Петербургские рассказчики в целом демонстрируют понимание сюжета как прямого высказывания – различного рода отсылки и аллюзии направлены на расширение подтекста, а не на стратегии опосредования. В современном западном искусстве не так много художников, артикулирующих подобную установку: А. Катц, Э. Фишль. Особенно важен последний: он явно открыт литературным ассоциациям (причем литературе, пронизанной психоаналитическими мотивами, – Дж. Апдайку, например). Но все-таки в основе – прямое высказывание, то, что на языке нарратологии называется «событие сюжета».

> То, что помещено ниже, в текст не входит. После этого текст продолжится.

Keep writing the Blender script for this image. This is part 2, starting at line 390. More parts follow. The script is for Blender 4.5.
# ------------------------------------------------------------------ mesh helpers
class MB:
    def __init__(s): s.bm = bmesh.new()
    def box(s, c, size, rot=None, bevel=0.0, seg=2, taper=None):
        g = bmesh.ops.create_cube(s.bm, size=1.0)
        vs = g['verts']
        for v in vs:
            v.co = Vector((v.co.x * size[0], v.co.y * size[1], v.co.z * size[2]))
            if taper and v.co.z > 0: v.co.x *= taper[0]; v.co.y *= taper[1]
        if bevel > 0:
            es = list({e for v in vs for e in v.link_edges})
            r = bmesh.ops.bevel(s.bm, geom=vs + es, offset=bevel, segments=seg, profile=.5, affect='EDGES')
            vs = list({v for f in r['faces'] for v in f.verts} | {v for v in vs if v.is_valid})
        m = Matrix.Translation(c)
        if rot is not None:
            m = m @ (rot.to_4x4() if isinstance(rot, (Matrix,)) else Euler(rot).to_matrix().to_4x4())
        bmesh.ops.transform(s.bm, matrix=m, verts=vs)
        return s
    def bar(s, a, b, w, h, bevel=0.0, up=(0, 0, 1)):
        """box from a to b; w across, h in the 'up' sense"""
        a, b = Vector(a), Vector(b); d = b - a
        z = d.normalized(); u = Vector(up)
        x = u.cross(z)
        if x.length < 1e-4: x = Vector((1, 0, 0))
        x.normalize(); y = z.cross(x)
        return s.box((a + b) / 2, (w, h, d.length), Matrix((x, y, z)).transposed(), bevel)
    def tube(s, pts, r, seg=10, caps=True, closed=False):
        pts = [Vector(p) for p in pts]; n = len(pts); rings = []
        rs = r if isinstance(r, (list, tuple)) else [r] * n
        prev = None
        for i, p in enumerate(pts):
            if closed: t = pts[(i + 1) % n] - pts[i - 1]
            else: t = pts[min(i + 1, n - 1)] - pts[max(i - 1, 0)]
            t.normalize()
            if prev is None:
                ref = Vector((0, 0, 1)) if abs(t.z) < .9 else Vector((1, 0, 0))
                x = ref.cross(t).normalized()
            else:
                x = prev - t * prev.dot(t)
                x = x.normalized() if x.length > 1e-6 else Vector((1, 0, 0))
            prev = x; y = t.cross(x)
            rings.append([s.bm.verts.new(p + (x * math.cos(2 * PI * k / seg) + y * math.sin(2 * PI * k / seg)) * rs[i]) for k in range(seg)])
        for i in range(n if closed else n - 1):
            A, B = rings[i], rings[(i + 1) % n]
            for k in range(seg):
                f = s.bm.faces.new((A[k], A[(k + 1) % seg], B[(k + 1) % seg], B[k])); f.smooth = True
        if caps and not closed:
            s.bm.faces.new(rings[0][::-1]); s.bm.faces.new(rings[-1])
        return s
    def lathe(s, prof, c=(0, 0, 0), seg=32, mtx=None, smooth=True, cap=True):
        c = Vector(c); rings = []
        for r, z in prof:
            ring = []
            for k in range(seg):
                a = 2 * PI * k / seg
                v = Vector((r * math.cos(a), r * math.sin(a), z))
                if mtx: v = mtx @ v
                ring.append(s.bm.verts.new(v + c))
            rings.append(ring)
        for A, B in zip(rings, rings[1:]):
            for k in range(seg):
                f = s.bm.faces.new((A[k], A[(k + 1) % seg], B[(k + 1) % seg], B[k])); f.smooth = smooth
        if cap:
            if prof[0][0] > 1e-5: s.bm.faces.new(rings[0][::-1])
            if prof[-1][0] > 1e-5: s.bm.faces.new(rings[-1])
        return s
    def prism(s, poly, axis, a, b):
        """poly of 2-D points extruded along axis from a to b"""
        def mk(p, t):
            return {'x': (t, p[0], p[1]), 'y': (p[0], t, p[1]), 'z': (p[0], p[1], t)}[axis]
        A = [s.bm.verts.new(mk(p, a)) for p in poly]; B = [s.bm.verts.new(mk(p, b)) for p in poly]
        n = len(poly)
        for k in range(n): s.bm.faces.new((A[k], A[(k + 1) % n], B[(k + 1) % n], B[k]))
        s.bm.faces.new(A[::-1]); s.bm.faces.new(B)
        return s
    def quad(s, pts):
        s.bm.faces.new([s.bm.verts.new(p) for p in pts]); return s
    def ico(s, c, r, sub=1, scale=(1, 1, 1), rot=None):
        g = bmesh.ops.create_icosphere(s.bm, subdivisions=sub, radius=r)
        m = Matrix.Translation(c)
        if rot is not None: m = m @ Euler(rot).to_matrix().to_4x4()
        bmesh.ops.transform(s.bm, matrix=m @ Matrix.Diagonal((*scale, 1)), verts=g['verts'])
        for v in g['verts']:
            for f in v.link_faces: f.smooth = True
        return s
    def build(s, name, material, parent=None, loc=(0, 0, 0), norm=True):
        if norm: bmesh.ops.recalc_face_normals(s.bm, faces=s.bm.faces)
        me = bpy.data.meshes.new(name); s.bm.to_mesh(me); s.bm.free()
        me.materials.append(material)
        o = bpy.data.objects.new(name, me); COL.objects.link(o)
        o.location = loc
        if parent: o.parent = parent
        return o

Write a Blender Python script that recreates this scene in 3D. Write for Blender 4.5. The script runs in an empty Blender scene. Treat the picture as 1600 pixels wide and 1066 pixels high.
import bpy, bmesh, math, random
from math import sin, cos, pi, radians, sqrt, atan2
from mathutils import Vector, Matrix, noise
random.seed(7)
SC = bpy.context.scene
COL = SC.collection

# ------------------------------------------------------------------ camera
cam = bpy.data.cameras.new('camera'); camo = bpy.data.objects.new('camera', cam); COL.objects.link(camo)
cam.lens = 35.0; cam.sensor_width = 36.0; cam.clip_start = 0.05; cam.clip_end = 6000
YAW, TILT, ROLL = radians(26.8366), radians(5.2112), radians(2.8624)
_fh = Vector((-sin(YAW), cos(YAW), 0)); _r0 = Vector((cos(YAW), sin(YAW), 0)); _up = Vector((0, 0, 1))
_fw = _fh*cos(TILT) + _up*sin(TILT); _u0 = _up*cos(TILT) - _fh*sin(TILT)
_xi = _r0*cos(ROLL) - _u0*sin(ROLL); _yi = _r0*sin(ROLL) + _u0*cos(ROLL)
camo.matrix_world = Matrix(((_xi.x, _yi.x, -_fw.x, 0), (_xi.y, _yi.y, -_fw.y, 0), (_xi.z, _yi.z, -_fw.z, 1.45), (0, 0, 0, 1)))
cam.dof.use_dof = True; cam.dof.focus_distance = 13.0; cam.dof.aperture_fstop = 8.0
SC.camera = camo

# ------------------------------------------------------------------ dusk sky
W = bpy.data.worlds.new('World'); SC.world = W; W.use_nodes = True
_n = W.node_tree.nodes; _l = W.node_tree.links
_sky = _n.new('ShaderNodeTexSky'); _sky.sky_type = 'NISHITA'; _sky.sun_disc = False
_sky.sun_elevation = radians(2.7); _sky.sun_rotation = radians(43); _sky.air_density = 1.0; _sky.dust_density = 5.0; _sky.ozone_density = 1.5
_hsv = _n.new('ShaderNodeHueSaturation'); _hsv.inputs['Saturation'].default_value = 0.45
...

О К. Звездочетове этого не скажешь. Как мне представляется, он разделяет установку «сюжет как стиль», описанную выше в связи с серией В. Комара и А. Меламида «Ностальгический соцреализм». Подобное сравнение может вызвать удивление: визуальность Звездочетова, условная, мозаичная, скорее рисуночная, нежели живописная, менее всего похожа на объективизирующую манеру «Ностальгического соцреализма». К тому же раешный, безобидный юмор художника (он недаром выставлялся с митьками) никак не рифмуется с многоплановой, «умышленной» иронией соцартистов. Звездочетов синтезирует различные стили сатирического или юмористического рисования (от позднего сатирического лубка до послевоенной советской карикатуры). Сразу скажем – идеологический заряд первоисточника его не интересует, да и сам он не спешит афишировать свою критическую позицию. Но сатирическая картинка должна быть сюжетной, причем с некоей оценкой, моралью. Зритель автоматически пытается считывать сюжет. Художник бросает манки – какие-то микроистории, столкновение разновременных эпизодов, смешение типажей. Но попытки найти «мораль», «фишку», искать причинноследственные связи теряются в общей картине тотального, как бы самостоятельно, помимо воли художника развивающегося веселья, комикования, смеховой волны. Сюжетом, таким образом, является сама навигация по визуальности, способной придать смеховой статус всему изображенному.